What makes Nicholas Sparks fly

The king of hardcover, and Hollywood, romance reveals the secret to his massive box-office success

What makes Sparks fly
Warner Bros. Pictures; Todor Tsvetkov/iStock

Men might have reason to be pissed at Nicholas Sparks. If he were just a novelist, he could be forgiven. Women would read his fiction, alone, and dream. But his bestselling books are routinely transformed into hit movies, date movies, featuring men who set the bar for romantic behaviour impossibly high. Worse, they are played by Hollywood specimens of swoon-inducing masculinity who make the rest of us look like goofs—Ryan Gosling in The Notebook (2004), Channing Tatum in Dear John (2010), and now Zac Efron in The Lucky One. While it may be imprecise to call these movies chick flicks (more on that later), they do score with women. Sparks is the ultimate box-office pickup artist. So no matter how many critics dismiss him, you have to wonder: what’s his secret?
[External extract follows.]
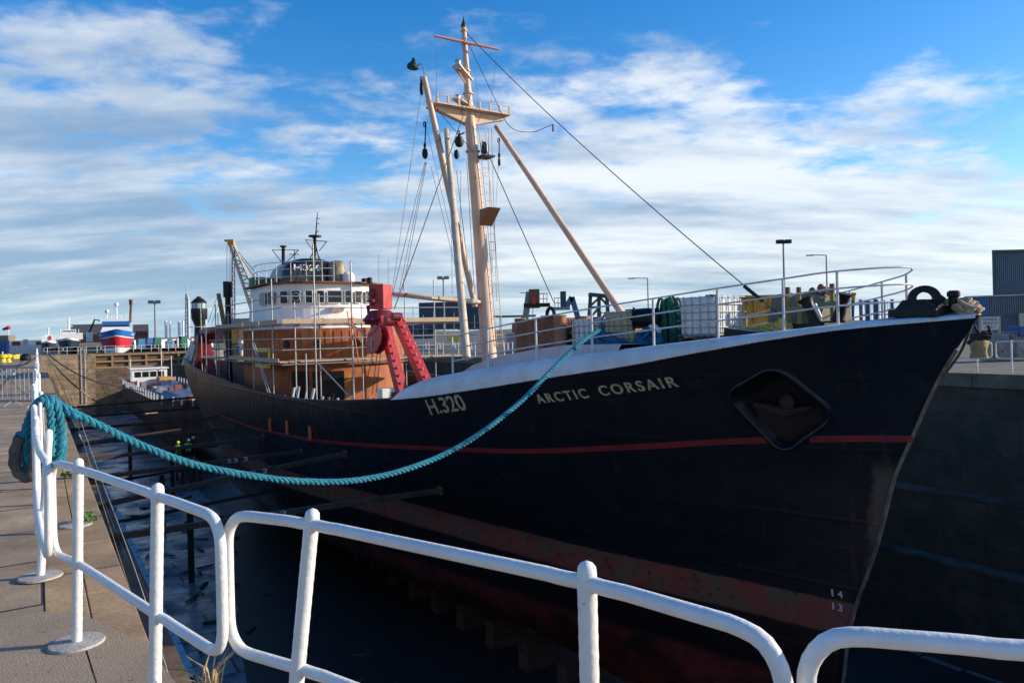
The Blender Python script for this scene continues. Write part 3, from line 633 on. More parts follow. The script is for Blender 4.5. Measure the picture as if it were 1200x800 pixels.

Interviewing the author last week in Toronto, it seemed rude to mention the f-word—formula. No writer likes to admit he has one. But if anyone has a logarithm for romantic drama, it should be Sparks. Since selling his first novel, The Notebook, for a $1-million advance at 30, he has become the king of hardcover, and Hollywood, romance. He has published 16 bestsellers in 15 years. Six have been hit movies, each grossing more than $110 million. A seventh, The Lucky One, opens next week. Another two will be shot this year, and two more are in development. “The others we’re holding back,” says Sparks, who also serves as a producer on his adaptations. “We don’t want to be overexposed.”

The 46-year-old author—a staunch Roman Catholic who has five children and lives in North Carolina—is a buoyant figure, brimming with cheerful confidence in his own talent. “It’s so easy to write good, it’s a joke,” he says. “It’s even easier to write average. I can do it in my sleep.” What’s hard is “to try to do what I do, to walk that fine line between the familiar and the cliché—between evoking an emotion and manipulating it. I try my best not to verge into melodrama. Some people say: failed!” Sparks shrugs. His box-office success may be offset by harsh reviews, but he can afford to ignore them.

In a movie culture awash with romantic comedy, Sparks supplies Hollywood with uncynical love stories designed around tragic flukes of destiny. In The Lucky One, a U.S. Marine named Logan (Efron) finds a woman’s photo in the rubble of an Iraq firefight. Back home, after trekking across America with his dog, Zeus, he tracks her down and takes a job at her family-run kennel—without revealing his connection. Beth (Taylor Schilling), a single mom divorced from the local badass sheriff, is skeptical at first. But romance blooms as the perfect stranger turns into a perfect dad for her young son, while his secret sits like a bomb waiting to go off.

Sparks insists his heroes are not too good to be true. “I simply create the character your mother told you to be,” he says. “Be honest, work hard, don’t look down on others, women and children in the lifeboats first.” The Marine in The Lucky One, he adds, “is strong and silent, but he’s struggling with PTSD.” Asked about the “chick flick” label, he demurs. “There are worse definitions. My audience is more female than male, but less than you’d think. You gotta wonder what they’d call Casablanca or From Here to Eternity.”

Veteran producer Denise Di Novi, a collaborator on five Sparks films, says, “What defines a chick flick is that the number-one goal is to find a man. When we create a female character, she’s not defined by the man. That’s a massive difference. The other distinction is that our male characters are always equal to the women in dimension and intensity.”

Whether or not he has a formula, Sparks does have a system. He maps out every plot twist in advance, right up to the ending. “Every element has to be original, interesting and universal,” he explains. “Soldier finding the photograph. Kind of interesting. Original. Yet it feels like it could happen to anyone. Universal. Boom! A plot element.” The fact that every book will be a movie—and can be sold to Hollywood before it’s written—“raises the hurdle” for originality. “I have to watch other films,” he says. “I can’t write a love story set on the Titanic.”